Globalement, face aux Gilets jaunes, les porte-paroles de la bourgeoisie, c’est-à-dire l’élite intellectuelle, se rassemblèrent uniment dans un front commun pour les fustiger, les qualifier de racistes, de fascistes, d’homophobes, de factieux. Mais aussi d’idiots.
« Gilets jaunes : la bêtise va-t-elle gagner ? », se demandait Sébastien Le Fol dans Le Point (10 janvier 2019). Un autre intellectuel domestiqué, journaliste de son État, avait déclaré sur la chaîne du pouvoir BFM TV, « Les vrais « gilets jaunes” se battent sans réfléchir, sans penser ». Son confrère « de laisse » du Figaro, Vincent Trémolet, en chien de garde du système, avait écrit le 4 décembre 2018 : « Les bas instincts s’imposent au mépris de la civilité la plus élémentaire ». Voici quelques autres perles journalistes vomies par ces plumitifs de service dans leurs périodiques respectifs mais sûrement pas respectables : « Mouvement de beaufs poujadistes et factieux » (Jean Quatremer), « dirigé par une « minorité haineuse » (Denis Olivennes), s’apparentant à un « déferlement de rage et de haine » (Le Monde) dans lequel des « hordes de minus, de pillards » « rongés par leurs ressentiments comme par des puces » (Franz-Olivier Giesbert) libèrent leurs « pulsions malsaines » (Hervé Gattegno).

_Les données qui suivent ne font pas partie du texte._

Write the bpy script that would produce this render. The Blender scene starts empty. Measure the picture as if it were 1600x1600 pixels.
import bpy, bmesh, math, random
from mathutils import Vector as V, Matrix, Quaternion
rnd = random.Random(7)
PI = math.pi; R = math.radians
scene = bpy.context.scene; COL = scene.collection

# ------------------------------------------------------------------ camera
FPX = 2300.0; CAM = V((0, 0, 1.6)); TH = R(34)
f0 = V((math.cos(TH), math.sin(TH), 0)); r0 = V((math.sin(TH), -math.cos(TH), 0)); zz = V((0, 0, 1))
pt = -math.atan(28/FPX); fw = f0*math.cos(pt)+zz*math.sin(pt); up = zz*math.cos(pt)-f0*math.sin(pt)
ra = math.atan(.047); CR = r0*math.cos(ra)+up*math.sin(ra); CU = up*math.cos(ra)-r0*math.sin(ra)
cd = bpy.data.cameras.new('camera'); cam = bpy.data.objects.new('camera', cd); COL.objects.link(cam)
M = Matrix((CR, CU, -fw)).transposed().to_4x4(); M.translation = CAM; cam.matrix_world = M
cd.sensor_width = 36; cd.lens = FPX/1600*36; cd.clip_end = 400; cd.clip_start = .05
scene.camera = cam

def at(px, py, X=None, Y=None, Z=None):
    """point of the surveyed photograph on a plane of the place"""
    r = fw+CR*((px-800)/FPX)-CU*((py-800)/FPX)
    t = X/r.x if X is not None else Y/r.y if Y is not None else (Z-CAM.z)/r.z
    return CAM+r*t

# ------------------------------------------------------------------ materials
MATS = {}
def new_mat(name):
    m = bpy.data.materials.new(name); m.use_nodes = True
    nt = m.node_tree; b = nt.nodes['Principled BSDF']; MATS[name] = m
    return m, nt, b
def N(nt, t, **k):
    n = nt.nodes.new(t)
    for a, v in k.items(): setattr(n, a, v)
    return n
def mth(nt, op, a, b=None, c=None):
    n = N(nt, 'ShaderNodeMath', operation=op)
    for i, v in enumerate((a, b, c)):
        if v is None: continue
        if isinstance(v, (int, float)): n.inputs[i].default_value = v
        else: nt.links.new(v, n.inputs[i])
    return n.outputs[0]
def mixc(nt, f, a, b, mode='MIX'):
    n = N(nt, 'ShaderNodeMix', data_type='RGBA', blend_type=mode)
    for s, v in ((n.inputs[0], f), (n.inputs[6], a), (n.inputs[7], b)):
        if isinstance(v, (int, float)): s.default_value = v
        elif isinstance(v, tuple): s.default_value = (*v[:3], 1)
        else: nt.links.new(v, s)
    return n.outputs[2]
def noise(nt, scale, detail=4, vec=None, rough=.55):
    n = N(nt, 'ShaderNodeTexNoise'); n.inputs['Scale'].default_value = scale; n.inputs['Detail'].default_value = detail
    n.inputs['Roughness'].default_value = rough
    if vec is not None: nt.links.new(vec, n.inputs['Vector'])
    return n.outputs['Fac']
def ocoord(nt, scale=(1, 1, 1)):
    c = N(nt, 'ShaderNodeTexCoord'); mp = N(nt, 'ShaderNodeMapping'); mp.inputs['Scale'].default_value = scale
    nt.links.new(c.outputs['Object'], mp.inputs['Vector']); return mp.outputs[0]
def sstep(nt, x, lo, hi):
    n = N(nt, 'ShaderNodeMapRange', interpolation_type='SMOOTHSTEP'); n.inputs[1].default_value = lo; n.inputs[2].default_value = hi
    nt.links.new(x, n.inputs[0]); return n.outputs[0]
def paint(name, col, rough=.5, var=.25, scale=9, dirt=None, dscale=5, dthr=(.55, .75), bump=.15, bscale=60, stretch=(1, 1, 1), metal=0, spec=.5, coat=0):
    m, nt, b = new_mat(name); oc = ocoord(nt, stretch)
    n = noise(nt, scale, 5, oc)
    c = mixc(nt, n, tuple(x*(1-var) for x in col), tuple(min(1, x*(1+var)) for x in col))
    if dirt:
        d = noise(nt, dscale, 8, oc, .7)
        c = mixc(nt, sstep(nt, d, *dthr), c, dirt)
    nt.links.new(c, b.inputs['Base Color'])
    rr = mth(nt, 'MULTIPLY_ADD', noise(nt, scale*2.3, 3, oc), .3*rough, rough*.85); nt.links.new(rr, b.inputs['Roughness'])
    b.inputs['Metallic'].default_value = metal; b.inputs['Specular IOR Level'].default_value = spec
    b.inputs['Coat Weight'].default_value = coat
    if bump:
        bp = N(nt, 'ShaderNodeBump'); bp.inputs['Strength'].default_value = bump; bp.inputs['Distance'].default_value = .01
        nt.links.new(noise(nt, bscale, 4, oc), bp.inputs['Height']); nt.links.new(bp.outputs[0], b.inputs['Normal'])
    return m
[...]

Ce sont ces mêmes journaleux qui, hier fustigeaient les Gilets jaunes, qualifiés de racistes et d’antisémites, aujourd’hui soutiennent les milices ukrainiennes otaniennes, issues du régiment néonazi Azov, régiment auréolé de toutes les vertus par toutes les élites occidentales décadentes belliqueuses. Les intellectuels apportent toujours leur soutien aux Massacreurs. Aux entreprises génocidaires commises par leurs amis les gouvernants (otaniens).